Wednesday, August 6, 2014

Traditional Grading Is Objective, and Other Myths

Tim Westerberg, as heard at the School Administrators of Iowa Conference August 2014

Only 31% of 2011 ACT tested students meet all four benchmarks of success in college.

89% of high school instructors claim their students are college-ready; 26% of college instructors claim their students arrived in a state of college-readiness.

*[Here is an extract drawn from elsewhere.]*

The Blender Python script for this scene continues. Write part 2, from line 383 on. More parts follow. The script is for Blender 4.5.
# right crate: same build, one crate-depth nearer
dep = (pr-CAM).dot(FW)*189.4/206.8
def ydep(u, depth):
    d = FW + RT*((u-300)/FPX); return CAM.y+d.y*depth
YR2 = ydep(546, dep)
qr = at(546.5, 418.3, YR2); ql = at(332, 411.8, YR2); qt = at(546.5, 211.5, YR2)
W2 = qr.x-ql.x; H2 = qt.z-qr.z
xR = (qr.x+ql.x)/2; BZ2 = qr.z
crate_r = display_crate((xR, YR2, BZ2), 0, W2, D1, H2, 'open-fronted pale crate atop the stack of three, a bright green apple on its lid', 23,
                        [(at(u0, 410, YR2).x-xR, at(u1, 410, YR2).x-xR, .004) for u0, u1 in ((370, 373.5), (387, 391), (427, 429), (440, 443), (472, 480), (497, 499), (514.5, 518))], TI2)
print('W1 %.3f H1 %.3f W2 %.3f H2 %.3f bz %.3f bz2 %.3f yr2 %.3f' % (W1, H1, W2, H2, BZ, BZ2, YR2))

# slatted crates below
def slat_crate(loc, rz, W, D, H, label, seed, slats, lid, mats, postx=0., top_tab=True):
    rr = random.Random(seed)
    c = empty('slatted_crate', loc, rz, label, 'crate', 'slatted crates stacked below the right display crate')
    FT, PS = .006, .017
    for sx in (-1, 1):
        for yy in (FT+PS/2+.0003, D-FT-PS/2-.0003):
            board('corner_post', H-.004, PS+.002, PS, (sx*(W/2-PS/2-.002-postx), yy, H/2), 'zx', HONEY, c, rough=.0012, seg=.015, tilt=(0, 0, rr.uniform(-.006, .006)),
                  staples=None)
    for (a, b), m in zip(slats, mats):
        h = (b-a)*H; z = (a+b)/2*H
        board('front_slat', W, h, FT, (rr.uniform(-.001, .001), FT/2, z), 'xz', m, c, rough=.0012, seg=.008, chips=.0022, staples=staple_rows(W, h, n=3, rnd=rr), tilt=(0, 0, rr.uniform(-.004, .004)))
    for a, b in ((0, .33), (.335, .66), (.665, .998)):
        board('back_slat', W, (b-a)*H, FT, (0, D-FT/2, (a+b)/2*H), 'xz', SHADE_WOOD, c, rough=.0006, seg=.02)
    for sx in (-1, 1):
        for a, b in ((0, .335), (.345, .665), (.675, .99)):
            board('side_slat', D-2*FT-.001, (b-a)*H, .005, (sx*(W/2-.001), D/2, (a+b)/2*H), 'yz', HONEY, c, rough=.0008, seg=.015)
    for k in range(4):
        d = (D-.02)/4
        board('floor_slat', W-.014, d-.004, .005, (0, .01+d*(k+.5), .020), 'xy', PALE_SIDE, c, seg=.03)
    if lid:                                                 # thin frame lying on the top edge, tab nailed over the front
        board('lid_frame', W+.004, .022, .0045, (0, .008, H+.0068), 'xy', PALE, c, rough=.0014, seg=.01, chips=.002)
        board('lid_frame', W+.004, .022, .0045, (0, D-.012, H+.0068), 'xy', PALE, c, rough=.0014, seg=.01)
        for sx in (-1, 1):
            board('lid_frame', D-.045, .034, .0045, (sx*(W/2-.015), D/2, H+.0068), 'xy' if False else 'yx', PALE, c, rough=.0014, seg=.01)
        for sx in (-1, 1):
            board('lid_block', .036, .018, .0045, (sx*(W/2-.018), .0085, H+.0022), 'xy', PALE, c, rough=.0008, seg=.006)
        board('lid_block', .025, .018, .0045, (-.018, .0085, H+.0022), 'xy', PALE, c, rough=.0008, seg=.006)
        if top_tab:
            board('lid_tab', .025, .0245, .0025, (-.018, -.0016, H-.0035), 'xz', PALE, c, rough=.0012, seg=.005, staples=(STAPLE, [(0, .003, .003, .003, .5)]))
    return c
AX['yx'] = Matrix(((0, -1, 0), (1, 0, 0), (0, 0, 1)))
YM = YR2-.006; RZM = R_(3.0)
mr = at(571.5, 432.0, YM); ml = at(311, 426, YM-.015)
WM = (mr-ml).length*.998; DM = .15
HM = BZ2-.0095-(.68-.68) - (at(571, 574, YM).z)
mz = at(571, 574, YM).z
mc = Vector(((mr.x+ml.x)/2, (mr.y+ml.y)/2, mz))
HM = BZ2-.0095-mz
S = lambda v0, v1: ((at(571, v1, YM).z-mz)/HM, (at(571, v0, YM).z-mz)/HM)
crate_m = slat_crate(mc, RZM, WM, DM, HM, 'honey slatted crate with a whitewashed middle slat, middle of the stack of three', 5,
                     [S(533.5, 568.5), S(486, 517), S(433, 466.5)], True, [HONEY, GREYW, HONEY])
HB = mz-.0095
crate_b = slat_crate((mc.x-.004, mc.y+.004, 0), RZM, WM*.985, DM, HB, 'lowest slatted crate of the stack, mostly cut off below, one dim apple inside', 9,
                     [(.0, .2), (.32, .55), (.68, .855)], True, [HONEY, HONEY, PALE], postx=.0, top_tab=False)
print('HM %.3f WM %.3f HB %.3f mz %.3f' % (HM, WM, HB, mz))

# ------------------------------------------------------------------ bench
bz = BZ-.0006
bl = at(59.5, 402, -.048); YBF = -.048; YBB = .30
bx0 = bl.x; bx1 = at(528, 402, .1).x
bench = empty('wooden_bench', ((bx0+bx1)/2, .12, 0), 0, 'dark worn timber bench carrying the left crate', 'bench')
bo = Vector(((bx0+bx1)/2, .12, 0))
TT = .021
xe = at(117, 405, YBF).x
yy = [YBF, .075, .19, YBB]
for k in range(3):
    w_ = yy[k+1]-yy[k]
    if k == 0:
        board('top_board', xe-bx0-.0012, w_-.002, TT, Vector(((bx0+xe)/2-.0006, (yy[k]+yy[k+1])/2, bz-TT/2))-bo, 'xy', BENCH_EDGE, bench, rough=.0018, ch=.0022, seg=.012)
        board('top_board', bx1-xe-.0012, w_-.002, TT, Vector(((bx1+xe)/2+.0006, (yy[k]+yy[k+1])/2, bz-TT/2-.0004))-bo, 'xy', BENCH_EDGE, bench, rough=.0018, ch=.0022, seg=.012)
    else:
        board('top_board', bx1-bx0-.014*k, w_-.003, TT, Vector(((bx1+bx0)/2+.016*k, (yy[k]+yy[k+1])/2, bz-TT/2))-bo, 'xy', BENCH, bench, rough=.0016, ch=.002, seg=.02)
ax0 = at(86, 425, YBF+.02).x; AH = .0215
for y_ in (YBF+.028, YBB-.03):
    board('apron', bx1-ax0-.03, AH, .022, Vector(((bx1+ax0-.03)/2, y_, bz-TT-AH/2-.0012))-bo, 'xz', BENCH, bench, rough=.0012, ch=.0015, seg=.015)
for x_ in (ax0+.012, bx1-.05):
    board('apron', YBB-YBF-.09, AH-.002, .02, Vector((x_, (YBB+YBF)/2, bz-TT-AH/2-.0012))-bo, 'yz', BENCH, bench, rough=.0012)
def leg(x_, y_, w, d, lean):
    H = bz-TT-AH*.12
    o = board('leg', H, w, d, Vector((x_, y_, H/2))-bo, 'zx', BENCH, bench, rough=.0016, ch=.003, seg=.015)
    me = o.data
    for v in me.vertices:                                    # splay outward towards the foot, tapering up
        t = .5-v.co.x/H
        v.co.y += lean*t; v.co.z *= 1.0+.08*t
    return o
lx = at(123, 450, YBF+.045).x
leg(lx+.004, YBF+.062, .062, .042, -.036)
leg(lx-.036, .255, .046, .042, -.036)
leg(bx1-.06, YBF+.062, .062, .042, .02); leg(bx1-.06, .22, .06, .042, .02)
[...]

Highly questionable grading practices:
  1. The practice of giving zeroes (in the 100 point system) for work not turned in. (At N-K, we are implementing W.I.N. time as one method to ensure students complete and submit all assigned work; we are also implementing a re-do/re-take policy that allows students to re-assess for a better grade.)
  2. The practice of giving extra credit.
    1. This is typically used to mitigate the negative effect of incomplete work or low grades on regularly assigned work.
  3. The practice of combining academic understanding with citizenship and work habits.
    1. Doing so destroys the validity of the assessments/assignments
  4. The practice of averaging.
    1. By definition, this means the combining of unlike elements.  In N-K's new system that eliminates the averaging of two quarter grades and a semester test grade, if a teacher continues averaging grades at the classroom level this produces equally inaccurate measures of learning and mastery.
  5. The "Semester Killer".
  6. Homework policies that discourage the completion of late/missing work.
    1. This happens when a student earns a zero for late/missing work, and life moves on.
    2. Instead, if all work that teachers assign was important enough to assign, then it's important for all students to do it.  Therefore, when a student does NOT turn in work, there must be an immediate response (which is one of the main goals of N-K's W.I.N. time)
Our current system of grading is definitely NOT objective, due to the varying practices from teacher to teacher.